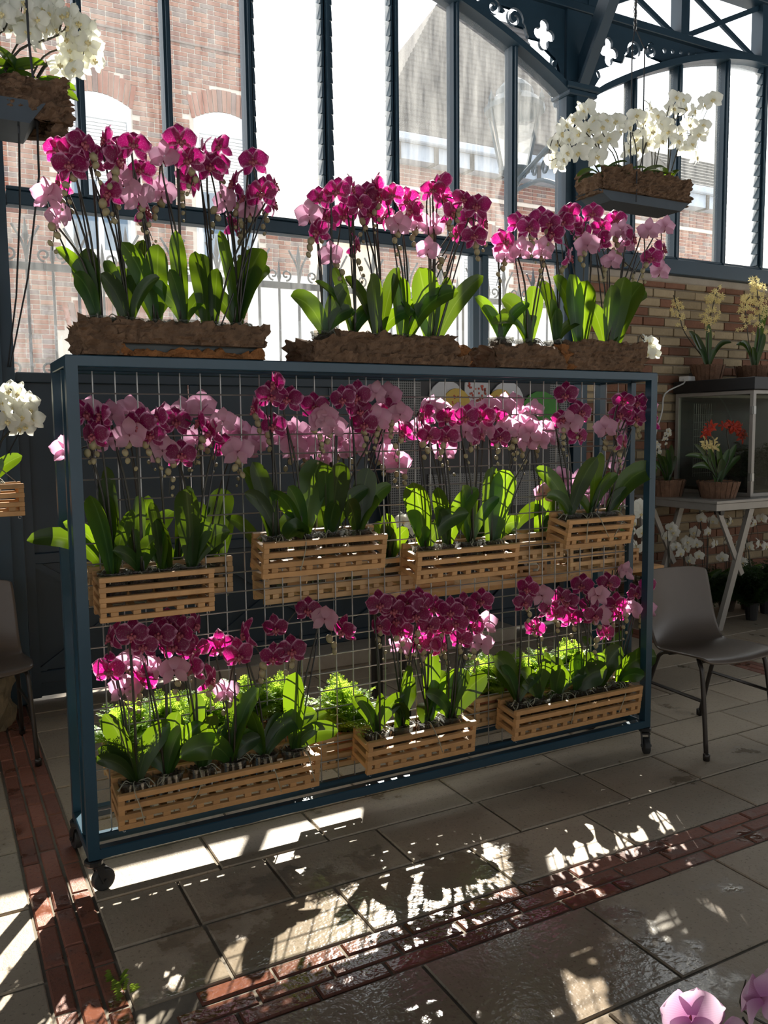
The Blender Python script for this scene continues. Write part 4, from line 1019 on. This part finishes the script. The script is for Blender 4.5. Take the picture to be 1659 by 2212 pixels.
FR = {m_: [frond_mesh(i, .19, 17, m_, .35+.2*(i % 3), .26) for i in range(4)] for m_ in ('fern_leaf', 'dark_fern')}
def fern(loc, label, n, mat='fern_leaf', s=1.0, pot='terracotta', group='bright ferns in the lower crates', potname='pot', poth=.09, seed=1, up=.55):
    R = random.Random(seed); t = thing('potted_fern', label, 'fern', loc, 0, group)
    b = MB(); b.lathe([(.040, 0), (.055, poth), (.050, poth), (.046, poth-.015)], 14); add(b, potname, pot, t)
    b = MB(); b.lathe([(.047, poth-.02), (.03, poth-.008), (.001, poth-.006)], 10); add(b, 'soil', 'medium', t)
    for k in range(n):
        a = 2*PI*k/n*2.4+R.uniform(-.3, .3); link('frond', FR[mat][R.randrange(4)], t, (.01*math.cos(a), .01*math.sin(a), poth-.01), (R.uniform(-.3, .3), -R.uniform(-.2, up)*1.2, a), s*R.uniform(.75, 1.2))
    return t
cr2 = [('pale crate of ferns behind the long lower left crate', .475, 1.19, .2875), ('small pale crate of one fern behind the bottom row middle', 1.27, 1.52, .185), ('pale crate of ferns behind the bottom crate by the right post', 1.99, 2.66, .225)]
for lab, a, b_, z in cr2: crate(lab, a, b_, YB0, YB1, z, 4, .019, 'crate_wood_pale')
for i, x in enumerate((.55, .70, .85, 1.0, 1.12)):
    fern((x, 2.958, .2875+.036), 'bushy bright fern, %s in the crate behind the lower left' % ('leftmost' if i == 0 else 'rightmost' if i == 4 else NTH[i]+' from left'), 44, s=1.1, seed=i+3, up=1.0)
b = MB()
fern((1.40, 2.958, .185+.036), 'single lacy fern in a red pot behind the bottom row', 40, s=1.35, seed=31, up=.8)
for i, x in enumerate((2.09, 2.24, 2.40, 2.56)):
    fern((x, 2.958, .225+.036), 'pale green fern, %s in the crate behind the right post' % ('leftmost' if i == 0 else 'rightmost' if i == 3 else NTH[i]+' from left'), 42, s=1.15, seed=i+60, up=.9)

# ------------------------------------------------------------------ hanging white orchids
def white_list(px, Y, jit, rng): return [(at(p[0], p[1], Y+rng.uniform(-jit, jit)), (p[2] if len(p) > 2 else 6)) for p in px]
RW = random.Random(5)
HY = 3.9
hb = at(1368, 440, HY)
hr = thing('hanging_planter', 'bark log planter on a slate tray, hung by cords before the column', 'planter', hb, 0, 'hanging bark planters')
bark_block('bark_log', -.36, .36, -.13, -.09, .02, .15, 77, .03, 'bark', hr); bark_block('bark_log', -.34, .34, .08, .12, .02, .14, 79, .03, 'bark', hr)
bark_block('bark_end', .33, .37, -.10, .10, .0, .15, 71, .02, 'bark', hr); bark_block('bark_end', -.37, -.34, -.10, .10, .0, .11, 72, .02, 'bark', hr)
b = MB(); b.prism([(-.27, -.035), (.30, -.035), (.37, .02), (-.37, .02)], -.10, .09); add(b, 'tray', 'slate_tray', hr)
b = MB(); top = at(1372, 60, HY)-hb
for sx in (-.33, .33):
    b.tube([(sx*.05+top.x, 0, top.z), (sx, -.05, .02)] if False else [(top.x, 0, top.z), (sx*.15, -.02, .9), (sx*.15, -.02, .14)], .004, 5)
b.tube([(top.x, 0, top.z-.0), (top.x+.02, 0, 5.4-hb.z)], .006, 5); b.tube([(-.10, -.125, -.03), (-.10, -.125, .20)], .004, 5)
add(b, 'hanging_cord', 'rope', hr)
ch = MB()
for k in range(7): ch.tube([(top.x+.012*math.cos(a)*(k % 2), .012*math.cos(a)*((k+1) % 2), top.z+.0+.03*k+.02*math.sin(a)) for a in [q*.785 for q in range(9)]], .003, 4, False)
add(ch, 'chain', 'chrome', hr)
wl = white_list([(1258,240),(1240,258),(1222,270),(1268,235),(1205,310),(1196,345),(1215,345),(1228,300),(1250,290),(1270,280),(1285,262),(1300,275),(1330,262),(1310,260),(1265,310),(1295,305),(1290,338),(1225,330),(1360,275),(1375,300),(1405,235),(1420,250),(1440,270),(1410,285),(1380,320),(1445,285),(1430,305),(1358,325),(1375,250),(1460,210),(1475,215),(1480,235),(1500,240),(1520,225),(1540,215),(1490,270),(1510,290),(1520,270),(1495,310),(1505,340),(1480,320),(1470,290),(1400,310),(1250,330),(1212,288),(1318,300),(1392,262),(1455,235),(1465,305),(1205,355),(1338,285),(1428,270)], HY, .10, RW)
wx = [hb.x+q for q in (-.26, -.12, .02, .15, .27)]
for i, x in enumerate(wx):
    mine = [f for f in wl if min(range(5), key=lambda k: abs((wx[k]-hb.x)*1.45-(f[0].x-hb.x))) == i]
    lv = []
    for k in range(5):
        a = RW.uniform(0, 2*PI); L = RW.uniform(.14, .22)
        lv.append((Vector((x, HY, hb.z+.12)), Vector((x+math.cos(a)*L, HY+math.sin(a)*.12-.03, hb.z+.12+RW.uniform(-.03, .09))), .055, Vector((-.2, -.55, .85)).normalized(), .5))
    orchid((x, HY-.01, hb.z+.022), 'white orchid, %s in the hanging log planter before the column' % (NTH[i]+' from left'), 'white orchids in the right hanging planter', cluster(mine, 3), lv, 'white', 0, 1.22, .95, RW, True, False, stakes=False)
hl = at(20, 262, 3.55)
hL = thing('hanging_planter', 'bark planter on a dark tray, hung at the upper left corner', 'planter', hl, 0, 'hanging bark planters')
bark_block('bark_log', -.40, .20, -.14, -.10, -.02, .13, 91, .035, 'bark', hL); bark_block('bark_log', -.40, .20, .08, .12, -.02, .12, 93, .03, 'bark', hL); bark_block('bark_end', .14, .20, -.12, .12, -.06, .08, 95, .03, 'bark', hL)
b = MB(); b.prism([(-.42, -.045), (.055, -.045), (.115, .035), (-.42, .035)], -.15, .10); add(b, 'tray', 'slate_tray', hL)
c1 = at(17, 792, 4.93)-hl; c2 = at(22, 792, 4.93)-hl
b = MB(); p1 = at(62, 88, 3.42)-hl; p2 = at(79, 235, 3.42)-hl; p3 = at(84, 380, 3.75)-hl; p4 = at(60, 600, 4.4)-hl
b.tube([(p1.x-.02, p1.y, 5.4-hl.z), p1, p2, p3, p4, c2], .0045, 5)
q1 = at(41, 287, 3.45)-hl; q2 = at(43, 450, 3.9)-hl; q3 = at(35, 640, 4.5)-hl
b.tube([(q1.x, q1.y, q1.z+.03), q1, q2, q3, c1], .0045, 5); b.tube([(-.3, 0, 5.4-hl.z), (-.3, 0, 0)], .0045, 5)
add(b, 'hanging_cord', 'rope', hL)
wl = white_list([(20,20),(45,45),(60,20),(80,40),(95,60),(110,30),(135,35),(150,60),(170,50),(190,65),(200,100),(185,110),(205,130),(165,100),(150,110),(175,140),(130,140),(140,155),(160,150),(60,70),(75,85),(25,60),(5,30),(10,15),(90,20),(195,80),(120,65),(150,30),(190,90),(110,8),(50,5),(145,85),(-20,40),(-40,20),(180,75),(155,130)], 3.5, .08, RW)
wx = [hl.x+q for q in (-.30, -.16, -.04, .07)]
for i, x in enumerate(wx):
    mine = [f for f in wl if min(range(4), key=lambda k: abs(wx[k]-(hl.x-.30+(f[0].x-hl.x+.25)*.62))) == i]
    lv = []
    for k in range(5):
        a = RW.uniform(-.6, .6)+(PI if k % 2 else 0); L = RW.uniform(.13, .20)
        lv.append((Vector((x, 3.55, hl.z+.1)), Vector((x+math.cos(a)*L, 3.50+math.sin(a)*.12, hl.z+.10+RW.uniform(.0, .12))), .060, Vector((-.2, -.8, .55)).normalized(), .4))
    orchid((x, 3.54, hl.z+.036), 'white orchid, %s in the hanging planter at the upper left corner' % (NTH[i]+' from left'), 'white orchids in the left hanging planter', cluster(mine, 3), lv, 'white', 0, 1.0, .95, RW, True, False, stakes=False)
# small crate of white orchids at the left edge
cl, rl, fl_ = crate('small crate with a white orchid hung at the left edge, before the gate', -.02, .307, 3.52, 3.68, 1.185, 4, .019, group='small hung crates')
b = MB()
for x in (-.14, ): b.tube([(x, -.07, .13), (-.15, 0, .45), (-.15, 0, 5.38-1.185)], .002, 4)
b.tube([(.14, -.07, .13), (.05, -.03, .22), (-.15, 0, .45)], .002, 4); add(b, 'hanging_wire', 'chrome', cl)
wl = white_list([(20,845),(40,850),(60,870),(25,880),(50,900),(70,905),(15,910),(40,925),(5,870),(65,885),(10,890),(35,868),(55,922)], 3.6, .05, RW)
orchid((.18, 3.6, fl_), 'white orchid standing in the small crate at the left edge', 'white orchids in the small left crate', cluster(wl, 2), [(Vector((.2, 3.6, 1.3)), at(48, 985, 3.58), .06, Vector((-.3, -1, .2)).normalized(), .3), (Vector((.2, 3.6, 1.3)), at(5, 990, 3.58), .06, Vector((-.3, -1, .2)).normalized(), .3), (Vector((.2, 3.6, 1.3)), at(-20, 1020, 3.58), .06, Vector((-.3, -1, .2)).normalized(), .3)], 'white', 0, .95, 1.0, RW, True, False)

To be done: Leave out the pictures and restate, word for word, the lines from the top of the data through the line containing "fern((x, 2.958, .225+.036), 'pale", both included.

Output of the task:
The Blender Python script for this scene continues. Write part 4, from line 1019 on. This part finishes the script. The script is for Blender 4.5. Take the picture to be 1659 by 2212 pixels.
FR = {m_: [frond_mesh(i, .19, 17, m_, .35+.2*(i % 3), .26) for i in range(4)] for m_ in ('fern_leaf', 'dark_fern')}
def fern(loc, label, n, mat='fern_leaf', s=1.0, pot='terracotta', group='bright ferns in the lower crates', potname='pot', poth=.09, seed=1, up=.55):
    R = random.Random(seed); t = thing('potted_fern', label, 'fern', loc, 0, group)
    b = MB(); b.lathe([(.040, 0), (.055, poth), (.050, poth), (.046, poth-.015)], 14); add(b, potname, pot, t)
    b = MB(); b.lathe([(.047, poth-.02), (.03, poth-.008), (.001, poth-.006)], 10); add(b, 'soil', 'medium', t)
    for k in range(n):
        a = 2*PI*k/n*2.4+R.uniform(-.3, .3); link('frond', FR[mat][R.randrange(4)], t, (.01*math.cos(a), .01*math.sin(a), poth-.01), (R.uniform(-.3, .3), -R.uniform(-.2, up)*1.2, a), s*R.uniform(.75, 1.2))
    return t
cr2 = [('pale crate of ferns behind the long lower left crate', .475, 1.19, .2875), ('small pale crate of one fern behind the bottom row middle', 1.27, 1.52, .185), ('pale crate of ferns behind the bottom crate by the right post', 1.99, 2.66, .225)]
for lab, a, b_, z in cr2: crate(lab, a, b_, YB0, YB1, z, 4, .019, 'crate_wood_pale')
for i, x in enumerate((.55, .70, .85, 1.0, 1.12)):
    fern((x, 2.958, .2875+.036), 'bushy bright fern, %s in the crate behind the lower left' % ('leftmost' if i == 0 else 'rightmost' if i == 4 else NTH[i]+' from left'), 44, s=1.1, seed=i+3, up=1.0)
b = MB()
fern((1.40, 2.958, .185+.036), 'single lacy fern in a red pot behind the bottom row', 40, s=1.35, seed=31, up=.8)
for i, x in enumerate((2.09, 2.24, 2.40, 2.56)):
    fern((x, 2.958, .225+.036), 'pale green fern, %s in the crate behind the right post' % ('leftmost' if i == 0 else 'rightmost' if i == 3 else NTH[i]+' from left'), 42, s=1.15, seed=i+60, up=.9)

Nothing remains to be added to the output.